Considerately planned and expertly executed online social networks such as Facebook, Twitter, and my space among others can assist an organization to achieve such benefits as creation of an early warning system about organizational risks, ensuring that knowledge gets to the organizational management, building relationships across boundaries, amplify innovation, continuous exchange of knowledge among different organizations, continuous training process, and attracting and retaining employees by offering access to social capital accessible within the organization. In this essay, we explore some literature on social capital and open innovation and illustrate to what extent this literature supports the claim that social networks are becoming an important factor in enabling organizations to learn and innovate. Social capital Social capital is described as the norms, relationships and networks that permit collective action.

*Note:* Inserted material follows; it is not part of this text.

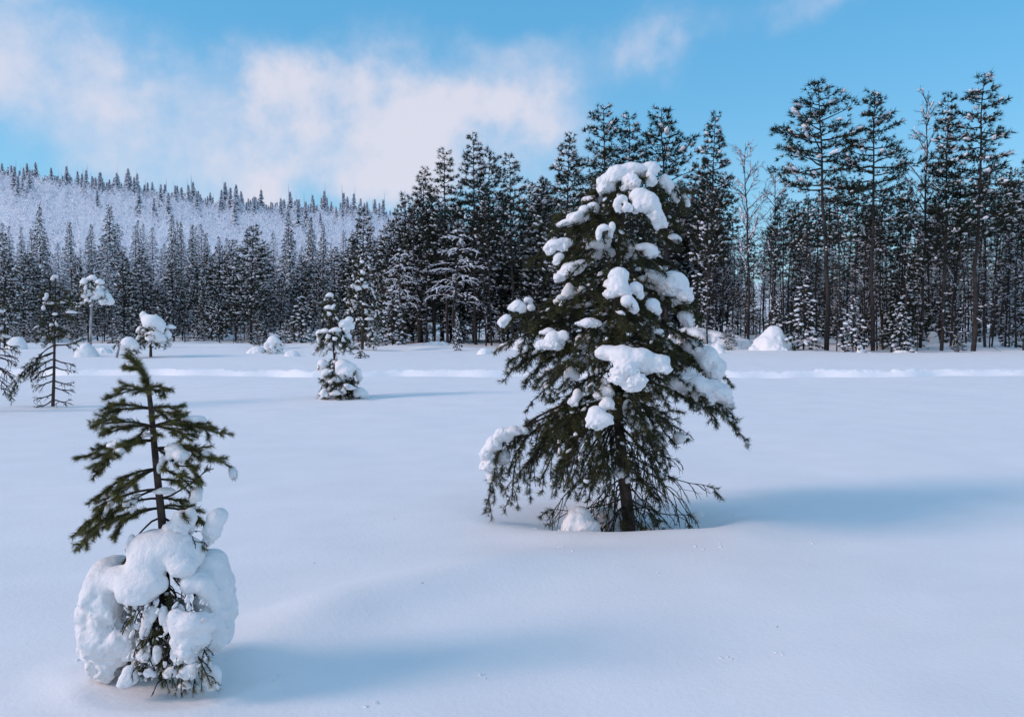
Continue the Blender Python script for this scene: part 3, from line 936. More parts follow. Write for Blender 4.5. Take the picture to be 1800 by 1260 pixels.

It simply refers to connections between and within different social networks, in this case, organizations, and incorporates features like norms and trust to facilitate cooperation and coordination for mutual benefit (Borgatti & Cross, 2003). Social capital functions through multiple channels, for instance, information flows, which promote the exchange of information and learning within and between different organizations.

Putnam (2000) highlights that the central ideas mainstreamed in the concept of social networking are reciprocity and relationships. He further notes that social capital is important in the organization because it allows both the employers and employees to resolve collective problems in an appropriate manner. Such an idea is important because it can help resolve modern organizational matters like change management, and enable the organization to embrace innovations and thrive. In his analysis, Putman suggests that strengthening social capital will help reduce crime, and promote the achievement of education and learning in the organization. Social capital also helps boost mutual trust.

Organizations need trust among its members in order to foster effectiveness. Research studies suggest that where social networks and trust flourish, organizations prosper economically. This is because social networks help eradicate the dangerous impacts of socio-economic disadvantage, as seen in the escalation of non-profit organizations in some areas, especially in rural areas (Brown & Duguid, 2000).